begin Given information
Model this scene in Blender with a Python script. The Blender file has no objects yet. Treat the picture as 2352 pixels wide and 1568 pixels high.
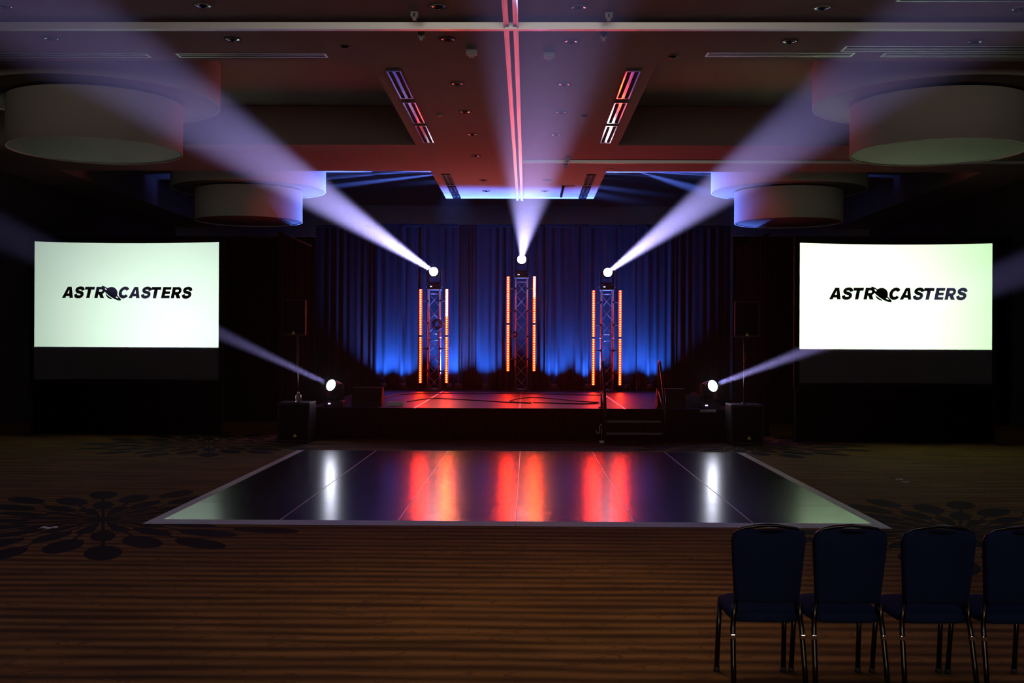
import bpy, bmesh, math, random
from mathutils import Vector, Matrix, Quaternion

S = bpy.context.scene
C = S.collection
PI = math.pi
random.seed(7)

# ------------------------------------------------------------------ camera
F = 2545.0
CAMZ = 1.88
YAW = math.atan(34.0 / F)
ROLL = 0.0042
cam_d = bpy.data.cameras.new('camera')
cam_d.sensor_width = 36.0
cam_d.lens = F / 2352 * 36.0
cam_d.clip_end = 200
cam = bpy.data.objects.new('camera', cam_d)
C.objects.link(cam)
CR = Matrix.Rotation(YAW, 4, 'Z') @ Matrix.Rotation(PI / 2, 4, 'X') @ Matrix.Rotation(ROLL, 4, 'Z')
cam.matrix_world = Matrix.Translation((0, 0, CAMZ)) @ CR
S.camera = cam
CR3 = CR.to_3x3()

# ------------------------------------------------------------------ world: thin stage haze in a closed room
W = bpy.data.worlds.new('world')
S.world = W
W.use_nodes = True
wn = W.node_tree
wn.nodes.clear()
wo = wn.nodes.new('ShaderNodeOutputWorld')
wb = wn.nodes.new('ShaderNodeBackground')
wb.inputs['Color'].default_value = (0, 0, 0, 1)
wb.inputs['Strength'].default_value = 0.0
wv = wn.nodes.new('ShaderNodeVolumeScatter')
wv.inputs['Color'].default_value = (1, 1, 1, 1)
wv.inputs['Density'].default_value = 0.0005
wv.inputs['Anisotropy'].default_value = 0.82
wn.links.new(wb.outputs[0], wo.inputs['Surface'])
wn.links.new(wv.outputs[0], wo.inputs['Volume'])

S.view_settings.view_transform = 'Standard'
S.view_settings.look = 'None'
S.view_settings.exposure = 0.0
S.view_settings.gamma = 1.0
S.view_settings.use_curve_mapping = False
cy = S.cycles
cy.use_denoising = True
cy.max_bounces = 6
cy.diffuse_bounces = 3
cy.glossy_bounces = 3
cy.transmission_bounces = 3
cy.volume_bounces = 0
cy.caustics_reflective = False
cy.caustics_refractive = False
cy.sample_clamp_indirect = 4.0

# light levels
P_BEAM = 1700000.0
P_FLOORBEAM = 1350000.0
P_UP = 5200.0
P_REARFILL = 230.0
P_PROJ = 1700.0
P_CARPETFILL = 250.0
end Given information
Only the lines from the top of the data through the line with "CR3 = CR.to_3x3()" should be quoted, exactly and with both ends kept; skip the pictures.

Model this scene in Blender with a Python script. The Blender file has no objects yet. Treat the picture as 2352 pixels wide and 1568 pixels high.
import bpy, bmesh, math, random
from mathutils import Vector, Matrix, Quaternion

S = bpy.context.scene
C = S.collection
PI = math.pi
random.seed(7)

# ------------------------------------------------------------------ camera
F = 2545.0
CAMZ = 1.88
YAW = math.atan(34.0 / F)
ROLL = 0.0042
cam_d = bpy.data.cameras.new('camera')
cam_d.sensor_width = 36.0
cam_d.lens = F / 2352 * 36.0
cam_d.clip_end = 200
cam = bpy.data.objects.new('camera', cam_d)
C.objects.link(cam)
CR = Matrix.Rotation(YAW, 4, 'Z') @ Matrix.Rotation(PI / 2, 4, 'X') @ Matrix.Rotation(ROLL, 4, 'Z')
cam.matrix_world = Matrix.Translation((0, 0, CAMZ)) @ CR
S.camera = cam
CR3 = CR.to_3x3()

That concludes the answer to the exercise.